Kimś, kto będzie odkrywał nieznale lądy.
Kimś, kto będzie odkrywał nieznane rzeki.
Kimś, kto będzie odkrywał nieznane plemiona.
Był okres zafascynowania się taką postacią jaką wykrewał Harrison Ford czyli Indiana Jones.
To wsystko legło gdzieś jednak w gruzach.


Morsowanie

Jeszcze w ubiegłym roku jedyne morsowanie, jakie uprawiłem, to było, wrzucenie kostek lodu do szklanki z drinkiem. Samo morsowanie w morzu kusi mnie w zasadzie od czasu jak zaczęliśmy mieszkać w Gdańsku.
Generalnie robiłem już ze dwa jak nie trzy podejścia, aby nawet iść i zobaczyć jak to wygląda. I co? I nic, zawsze coś mi stawało na drodze.


Tatuaż

Od dawna mnie ten temat ciekawił. Zawsze mi się on kojarzył z marynarzami czy też żeglarzami. Jedna rzecz mnie tylko przed tym broniła — nie lubię, jak mnie coś boli.
Jednak któregoś dnia dojdzie do tego, ze go zrobię. I znając siebie, na tyle ile znam, to nie będzie coś błahego.
Jakiś czas temu nawet sobie patrzyłem na wzory.
To, co mnie pociąga to motyw marynistyczny. Nie do końca mam to sprecyzowane.
Na razie jest to coś, co się klaruje.


Nauka gry na instrumencie

Dzieciństwo wypełniała w domu muzyka. Różna. Począwszy od instrumentalnej Mike Oldfield, Jean-Michel Jarre, Vangelis przez rock Dire Straits i innych, aż do momentu kiedy pojawiała się Metallica czy też Running wild. Ta ostatnie to było moje.
Do dziś jak oglądam koncert dzwonów rurowych Mika czy koncerty Marka to stanowią one dla mnie coś czego wiem, że nie osiągnę.
Dlaczego?
Z prostych i w sumie dość prozaicznych rzeczy:
– mam problem z graniem na gitarze czy pianienie dwóch różnychg rzeczy obiema rekami
– czytanie nut dla mnie to jest jakaś czarna magia
Próbowalem tych rzeczy kiedy byłem młodszy i teraz … teraz pozostaja w sferze marzeń.

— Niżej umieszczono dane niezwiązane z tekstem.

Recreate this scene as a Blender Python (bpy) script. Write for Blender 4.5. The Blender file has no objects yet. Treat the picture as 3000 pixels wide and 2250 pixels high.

Było jeszcze sporo innych pomysłów na życie.
Była i nawet gdzieś do dziś jest – fascynacja górami.
Himalaje to jest to co ciągneło mnie.
Temat upadł – bo brak kasy a i trochę daleko do nich.

Góry i pływanie to byly koniki mojego ojca – i tu kolejny zgrzyt – bo jak ja bym to zrobił, to bylo by to, że on nie zrobil tego przede mna czy jakoś tak. Skuteczne podcinanie skrzydeł.


Determinacja co ona ma z tym wszystkim wspólnego

Świadomość tego, że mam wybór. Wybór co będę realizował, co będę robił.
Tej świadomoci uczy mnie przyjaciel. Ktoś, kto widzi — czasem, bez mówienia — z czym się borykam, jakie problemy się pojawiają. W pewnych sytuacjach — pomaga dokonać wyboru. Tłumaczy co, jak dlaczego. A czasem po prostu jest. Sama ta świadomość, że jest — pozwala mi na przełamanie pewnych stereotypów w podejmowaniu decyzji, wyborów. Bo wiem, że ja coś źle pójdzie, że nie będzie to po mojej myśli lub tak jak chciałem — on przyjdzie. Pomoże wybrnąć z tego, w co się wpakowałem. Poda ta pomocna dłoń. A czasem poda łopatę, aby się samemu wykopać.

Ważne w tym wszystkim jest, aby się nie zatracić i nie szukać na siłę rozwiązań dla swoich potrzeb, pragnień i marzeń. Parafrazując pewien cytat z filmu — ci, co gonili „króliczka” są już na Powązkach.